For seven years, the McLaren Senna sat untouched at the top of Car and Driver’s Lightning Lap leaderboard. A purpose-built, million-dollar British track weapon with active aero and a curb weight barely north of 3,000 pounds, it seemed untouchable. Then Chevrolet showed up with a flat-plane-crank V-8, 1,064 horsepower, and a price tag that wouldn’t even cover the Senna’s options list.

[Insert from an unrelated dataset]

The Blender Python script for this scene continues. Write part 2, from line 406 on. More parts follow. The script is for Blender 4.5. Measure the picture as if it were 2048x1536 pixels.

The 2026 Chevrolet Corvette ZR1 has officially set a new Lightning Lap record at Virginia International Raceway with a time of 2:34.2, shaving 0.7 seconds off the Senna’s 2:34.9 benchmark from 2019. It also posted the highest speed ever observed at Lightning Lap, hitting 179.0 mph on the Front Straight and dethroning the McLaren 765LT’s 174.6 mph mark from 2021.
Let that sink in. A rear-drive American car with a base price of $216,380 just humiliated a nearly million-dollar hypercar on the same circuit.

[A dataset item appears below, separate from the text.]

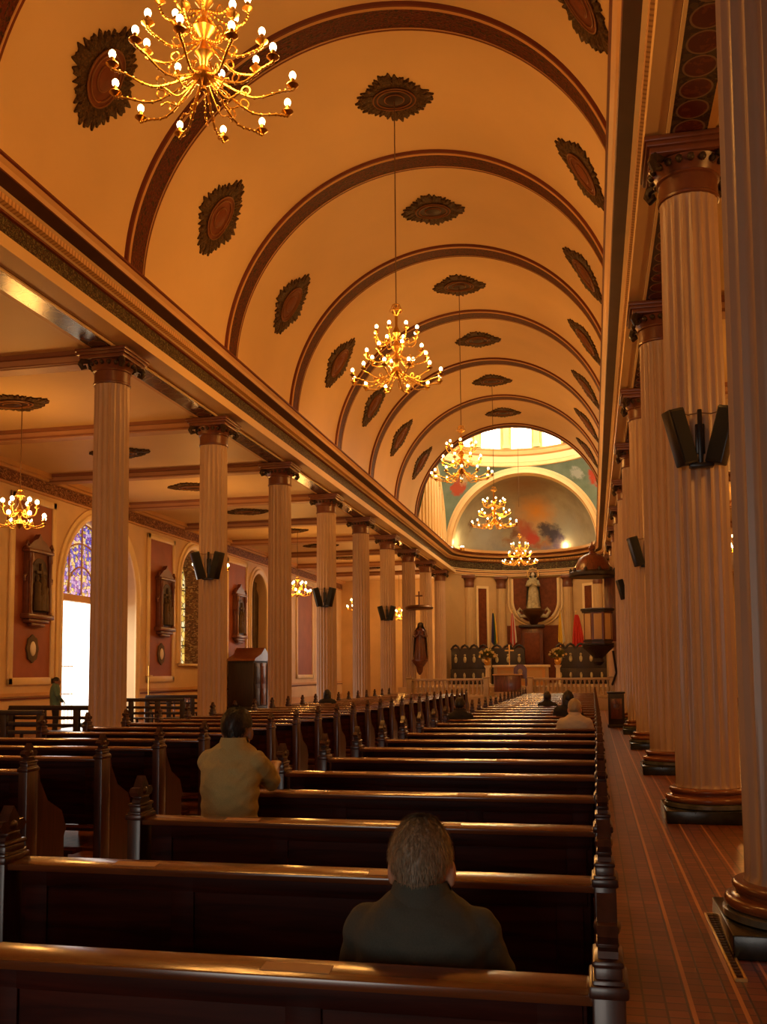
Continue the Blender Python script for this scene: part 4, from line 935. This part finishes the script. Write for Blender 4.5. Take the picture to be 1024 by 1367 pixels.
def remesh(mb, name, mat, vox, parent, smooth=6):
    o = mb.build(name+'_raw', mat); m = o.modifiers.new('r', 'REMESH'); m.mode = 'VOXEL'; m.voxel_size = vox; m.use_smooth_shade = True
    s_ = o.modifiers.new('s', 'SMOOTH'); s_.iterations = smooth; s_.factor = .5
    bpy.context.view_layer.update()
    me = bpy.data.meshes.new_from_object(o.evaluated_get(bpy.context.evaluated_depsgraph_get())); me.name = name
    bpy.data.objects.remove(o); me.materials.clear(); me.materials.append(M[mat])
    me.polygons.foreach_set('use_smooth', [True]*len(me.polygons))
    r = bpy.data.objects.new(name, me); C.objects.link(r); r.parent = parent; return r
def chain(b, pts, rad, seg=14):
    b.tube(pts, rad, seg)
    for p, r in zip(pts, rad):
        rr = r if not hasattr(r, '__len__') else min(r); b.sphere(p, rr*.99, 12, 8)
def loft(b, secs, seg=28):
    rings = []
    for (cx, cy, cz, rx, ry) in secs:
        rings.append([(cx+math.copysign(abs(cos(a))**.85, cos(a))*rx, cy+math.copysign(abs(sin(a))**.85, sin(a))*ry, cz) for a in [2*pi*j/seg for j in range(seg)]])
    b.rings(rings)
def hand(b, w, d, side, s=1.0):
    """palm at wrist w, fingers along direction d, slightly curled; side = which hand"""
    w = Vector(w); d = Vector(d).normalized(); up = Vector((0, 0, 1)); lat = d.cross(up).normalized()*side; dn = lat.cross(d)*side
    dn = Vector((0, 0, -1)) - d*Vector((0, 0, -1)).dot(d); dn.normalize()
    p1 = w+d*.085*s
    b.tube([w, w+d*.045*s, p1], [(.024*s, .020*s), (.038*s, .016*s), (.040*s, .014*s)], 12, side=lat)
    for i, (o, L) in enumerate(((-.030, .066), (-.010, .076), (.010, .072), (.029, .056))):
        q = p1-d*.008*s+lat*o*s; chain(b, [q, q+d*L*.45*s+dn*.004, q+d*L*.75*s+dn*.016*s, q+d*L*.9*s+dn*.034*s], [.0095*s, .009*s, .0085*s, .0075*s], 8)
    q = w+d*.025*s-lat*.028*s; chain(b, [q, q+d*.03*s-lat*.022*s, q+d*.06*s-lat*.026*s+dn*.012*s], [.012*s, .0105*s, .0085*s], 8)
def figure(label, loc, rz, pose, shirt, hair, skin, vox, s=1.0, bow=.0, long_hair=False, strands=0, sleeve=.95, wide=1.0):
    t = thing('person', label, 'person', loc, rz); t.scale = (s, s, s)
    P = {}
    if pose == 'sit':
        P = dict(hz=.55, hy=.0, knee=(.11, .44, .50), ank=(.11, .46, .10), toe=(.13, .64, .045), lean=-.01, elb=(.205, .10, .74), wr=(.09, .33, .64), hd=(-.3, .8, -.1))
    elif pose == 'kneel':
        P = dict(hz=.68, hy=-.06, knee=(.10, .10, .26), ank=(.10, -.36, .24), toe=(.10, -.44, .10), lean=.02, elb=(.158, .16, .985), wr=(.07, .42, 1.045), hd=(-.35, .8, .1))
    else:
        P = dict(hz=.92, hy=0, knee=(.10, .02, .50), ank=(.10, -.01, .09), toe=(.12, .15, .04), lean=0, elb=(.25, .02, 1.14), wr=(.22, .18, .98), hd=(0, .6, -.6))
    z0, y0_, ln = P['hz'], P['hy'], P['lean']; W_ = wide
    zs = z0+.46; hz = z0+.605; hy = y0_+ln*3+.03+bow
    b = MB()
    loft(b, [(0, y0_, z0-.10, .10, .08), (0, y0_, z0-.03, .150, .115), (0, y0_, z0+.06, .150, .112), (0, y0_-.01, z0+.18, .138, .10), (0, y0_, z0+.32, .160, .108), (0, y0_+ln, z0+.42, .168, .10), (0, y0_+ln*2, z0+.475, .125, .08), (0, y0_+ln*2+.005, z0+.51, .065, .06)])
    chain(b, [(0, y0_+ln*2, z0+.46), (0, y0_+ln*2+.01+bow*.4, z0+.52), (0, hy-.015, z0+.58)], [.062, .054, .052])
    b.sphere((0, hy-.012, hz+.005), .1, 22, 16, 0, (.76, .97, 1.05)); b.sphere((0, hy+.035, hz-.062), .06, 18, 12, 0, (.92, 1.05, .95))
    b.sphere((0, hy+.092, hz-.01), .016, 10, 8, 0, (.8, 1.2, 1.6)); b.sphere((0, hy+.103, hz-.03), .013, 10, 8); b.sphere((0, hy+.092, hz-.066), .016, 12, 8, 0, (1.4, .5, .5))
    for q in (-1, 1):
        b.sphere((q*.080, hy-.006, hz-.034), .036, 12, 10, 0, (.34, .62, 1.0)); b.sphere((q*.03, hy+.083, hz+.012), .013, 10, 8); b.sphere((q*.033, hy+.083, hz+.035), .014, 10, 8, 0, (1.5, .6, .5))
        kx, ky, kz = P['knee']; chain(b, [(q*.085, y0_, z0), (q*(kx+.0), (y0_+ky)/2, (z0+kz)/2), (q*kx, ky, kz)], [.085, .072, .056])
        ax, ay, az = P['ank']; chain(b, [(q*kx, ky, kz), (q*(kx+ax)/2, ky+(ay-ky)*.4, kz+(az-kz)*.4-.0), (q*ax, ay, az)], [.055, .052, .036])
        tx, ty, tz = P['toe']; chain(b, [(q*ax, ay-.03, az-.03), (q*(ax+tx)/2, (ay+ty)/2, max(.045, (az+tz)/2-.02)), (q*tx, ty, tz)], [.04, .042, .03])
        ex, ey, ez = P['elb']; sx0 = .152*W_; chain(b, [(q*sx0, y0_+ln, zs-.03), (q*(sx0+ex*W_)/2, (y0_+ln+ey)/2-.0, (zs-.03+ez)/2), (q*ex*W_, ey, ez)], [.052, .046, .038])
        wx, wy, wz = P['wr']; chain(b, [(q*ex*W_, ey, ez), (q*(ex*W_+wx)/2, (ey+wy)/2, (ez+wz)/2), (q*wx, wy, wz)], [.038, .034, .024])
        hd = P['hd']; hand(b, (q*wx, wy, wz), (q*hd[0], hd[1], hd[2]), q)
    remesh(b, 'body', skin, vox, t, 4)
    # shirt
    b = MB(); low = z0-.02 if pose != 'stand' else z0-.10
    e = .016
    loft(b, [(0, y0_, low-.06, .172*W_, .138), (0, y0_, low+.05, .172*W_, .134), (0, y0_-.015, z0+.17, .164*W_, .125), (0, y0_-.012, z0+.31, .178*W_, .128), (0, y0_+ln-.006, z0+.40, .192*W_, .122), (0, y0_+ln*2-.006, z0+.440, .188*W_, .112), (0, y0_+ln*2-.006, z0+.470, .158*W_, .100), (0, y0_+ln*2-.004, z0+.495, .124, .090), (0, y0_+ln*2, z0+.515, .094, .078), (0, y0_+ln*2+.004, z0+.53, .072, .066)])
    for q in (-1, 1):
        ex, ey, ez = P['elb']; sx0 = .148*W_; wx, wy, wz = P['wr']
        A0 = Vector((q*sx0, y0_+ln-.004, zs-.035)); A1 = Vector((q*ex*W_, ey, ez)); A2 = Vector((q*wx, wy, wz))
        chain(b, [tuple(A0), tuple(A0.lerp(A1, .5)+Vector((q*.008, -.008, 0))), tuple(A1)], [.068, .064, .056])
        if sleeve > 1: chain(b, [tuple(A1), tuple(A1.lerp(A2, .5)), tuple(A1.lerp(A2, .92))], [.055, .047, .036])
    sh = remesh(b, 'shirt', shirt, max(vox*1.15, .007), t, 5)
    cos_ = [v.co.copy() for v in sh.data.vertices]; nos_ = [v.normal.copy() for v in sh.data.vertices]; new_ = []
    for vc, vn in zip(cos_, nos_):   # soft folds in the cloth
        x_, y2, z_ = vc; dz = z_-z0
        f = sin(64*z_+26*x_+2.5*sin(11*x_+5*z_))*.4+sin(90*z_-55*abs(x_)+2*sin(18*x_))*.35+sin(48*x_-22*z_+3*sin(8*z_))*.3
        new_ += list(vc+vn*(.0062*f*(1.3-.7*max(0, min(1, dz/.45)))))
    sh.data.vertices.foreach_set('co', new_); sh.data.update()
    b = MB(); cy_ = y0_+ln*2+.006+bow*.25
    b.rings([[(r*cos(a)*1.02, cy_+r*.98*sin(a)-(.010 if sin(a) < 0 else -.01), z0+zz-(.012 if sin(a) > 0 else 0)) for a in [2*pi*j/32 for j in range(33)]] for r, zz in ((.088, .495), (.082, .515), (.068, .556), (.063, .554), (.066, .51))], 0, False, False)
    b.build('collar', shirt, sh, angle=60)
    # trousers
    b = MB()
    loft(b, [(0, y0_, z0-.11, .12, .10), (0, y0_, z0-.02, .166, .130), (0, y0_, z0+.10, .160, .122)])
    for q in (-1, 1):
        kx, ky, kz = P['knee']; ax, ay, az = P['ank']
        chain(b, [(q*.085, y0_, z0-.01), (q*kx, (y0_+ky)/2, (z0+kz)/2), (q*kx, ky, kz)], [.098, .086, .070]); chain(b, [(q*kx, ky, kz), (q*(kx+ax)/2, (ky+ay)/2, (kz+az)/2), (q*ax, ay+(.0), az+.03)], [.068, .062, .052])
    remesh(b, 'trousers', 'trouser', max(vox*1.3, .010), t, 4)
    # shoes
    for q in (-1, 1):
        ax, ay, az = P['ank']; tx, ty, tz = P['toe']; b = MB(); chain(b, [(q*ax, ay-.035, az-.035), (q*(ax+tx)/2, (ay+ty)/2, max(.05, (az+tz)/2-.018)), (q*tx, ty+.01, tz)], [.05, .05, .038]); b.build('shoe', 'black', t)
    # hair
    rnd = random.Random(int(loc[1]*100)); b = MB(); seg, rg = 40, 26; cH = Vector((0, hy-.018, hz+.012)); R3 = Vector((.083, .1045, .106)); rows = []
    def cut(p):
        y = p.y-hy; z = p.z-hz
        if y > .045 and z < .045: return True
        if abs(p.x) > .048 and y > -.050 and z < .004: return True
        return z < -.080+.10*max(0, y+.06)
    for i in range(rg+1):
        th_ = max(.02, pi*i/rg*.80)
        row = []
        for j in range(seg):
            a = 2*pi*j/seg; n_ = Vector((sin(th_)*cos(a), sin(th_)*sin(a), cos(th_))); k_ = 1+.018*sin(9*a+5*th_)+.012*sin(17*a-8*th_)+rnd.uniform(-.012, .012)
            p = Vector((cH.x+R3.x*n_.x*k_, cH.y+R3.y*n_.y*k_, cH.z+R3.z*n_.z*k_))
            if n_.z < -.3 and n_.y < 0: p.y -= -.018*(-n_.z-.3)*2; p.x *= .93
            row.append(p)
        rows.append(row)
    for i in range(rg):
        for j in range(seg):
            q4 = [rows[i][j], rows[i][(j+1) % seg], rows[i+1][(j+1) % seg], rows[i+1][j]]
            if not any(cut(p) for p in q4): b.add(q4, [(0, 1, 2, 3)], 0, True)
    if long_hair: loft(b, [(0, hy-.05, hz-.30, .07, .03), (0, hy-.05, hz-.2, .095, .045), (0, hy-.035, hz-.05, .095, .075), (0, hy-.02, hz+.05, .085, .085)])
    for k in range(strands):
        th_ = rnd.uniform(0, 2.25); a = rnd.uniform(0, 2*pi); n_ = Vector((sin(th_)*cos(a), sin(th_)*sin(a), cos(th_))); p = cH+Vector((R3.x*n_.x, R3.y*n_.y, R3.z*n_.z))
        if n_.z < -.3 and n_.y < 0: p.y += .018*(-n_.z-.3)*2; p.x *= .93
        if cut(p): continue
        dn_ = Vector((rnd.uniform(-.25, .25), -.35 if n_.z > .3 else 0, -1)); dn_ = (dn_-n_*dn_.dot(n_)).normalized(); L = rnd.uniform(.014, .028); sd = n_.cross(dn_)*.0016
        b.add([p-sd-n_*.002, p+sd-n_*.002, p+dn_*L+n_*.0055], [(0, 1, 2)], 0, True)
    b.build('hair', hair, t, angle=180, weld=True)
    return t
figure('grey-haired man in a dark shirt seated with his back to the camera, closest person', (-.455, 2.575, 0), 0, 'sit', 'shirt_grey', 'hair_grey', 'skin', .006, 1.0, .0, False, 5200, 1.2, .95)
figure('dark-haired man in a khaki shirt kneeling upright at the left end of a pew', (-2.005, 5.27, 0), -.05, 'kneel', 'shirt_khaki', 'hair_black', 'skin_dk', .007, 1.045, .0, False, 1500, .9, .90)
figure('person in black seated far left in the right block, head bowed', (-2.00, 14.62+.14, 0), 0, 'sit', 'shirt_black', 'hair_black', 'skin_dk', .014, 1.0, .05, False, 0, 1.2)
figure('pale-haired person in a white shirt seated near the right aisle', (-.235, 12.335+.24, 0), 0, 'sit', 'shirt_white', 'hair_pale', 'skin', .014, 1.03, .02, False, 0, 1.2)
figure('long-haired person in black seated just ahead of the white shirt', (-.40, 15.665+.24, 0), .1, 'sit', 'shirt_black', 'hair_black', 'skin_dk', .014, 1.06, .0, True, 0, 1.2)
figure('small dark-haired person seated farther ahead, left of the long-haired one', (-.93, 20.105+.24, 0), 0, 'sit', 'shirt_black', 'hair_black', 'skin_dk', .016, .98, 0, False, 0, 1.2)
figure('dark-haired person in black seated in the left block before the fourth column', (-6.2, 22.14+.24, 0), 0, 'sit', 'shirt_black', 'hair_black', 'skin_dk', .016, 1.0, 0, True, 0, 1.2)
figure('person in a teal jacket standing beside the bright left doorway', (-14.1, 23.6, 0), -.9, 'stand', 'shirt_teal', 'hair_black', 'skin_dk', .014, .98, 0, False, 0, 1.2, 1.3)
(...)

The numbers tell a great story. The Senna weighed 3,030 pounds and made 789 horsepower. The ZR1 tips the scales at 3,899 pounds and produces 1,064 horses.
Work out the power-to-weight ratio and you get an almost eerie parity: 3.7 pounds per horsepower for the Corvette versus 3.8 for the McLaren. The ZR1 was 6.1 mph faster on the Front Straight despite lacking the Senna’s active aerodynamics. It also clobbered the Climbing Esses record with an average speed of 141.2 mph, which was 5.2 mph quicker than the Porsche 911 GT3 RS managed two years prior.
This wasn’t some low-effort press-car stunt, either. Car and Driver’s team preheated the ZR1’s wheels and tires in a custom kerosene oven before sessions. Chevy engineers were on hand, manually activating the electric water pump between runs and strapping fans to the heat exchangers.
Getting engine coolant back to ambient took about 15 minutes per run. Eleven sets of Michelin Pilot Sport Cup 2R tires, roughly $28,000 worth of rubber, were consumed in the process. One carbon-fiber front wheel, a $6,060 part, was destroyed when the car clipped a curb while threading the Climbing Esses at 166.2 mph.
The ZR1 isn’t without flaws. Car and Driver noted that the electro-hydraulic brakes felt uncommunicative, eroding confidence heading into VIR’s tightest corners. The testers also wanted a stiffer bucket seat mounted lower, a round steering wheel instead of the flat-bottomed unit, and rearward visibility that qualifies as more than just technically legal.
These are real complaints, but they’re footnotes on an otherwise staggering performance.

And here’s where the conversation gets uncomfortable for every European exotic maker watching. The ZR1 tested by Car and Driver stickered at $238,695. The Senna it just beat cost $982,816.
You could buy four ZR1s for the price of one Senna and still have enough left over for a set of those pricey carbon-fiber wheels. This isn’t the old narrative about crude American muscle being fast in a straight line but embarrassing in corners. The ZR1 matched or beat the Senna in high-speed cornering, braking zones, and outright velocity, then proved comfortable enough to drive home afterward.
Perhaps the most terrifying part for the competition is what comes next. Chevrolet has already announced the ZR1X, a 1,250-horsepower all-wheel-drive hybrid variant. Car and Driver is already eyeing it for next year’s Lightning Lap.
If the rear-drive ZR1 toppled a seven-year-old record set by one of the most focused track cars ever built, the mind reels at what 186 additional horsepower and four driven wheels could accomplish.
Bowling Green just sent a very loud, very American message to Woking, Stuttgart, and Sant’Agata Bolognese: the record book belongs to the Corvette now. Come and take it.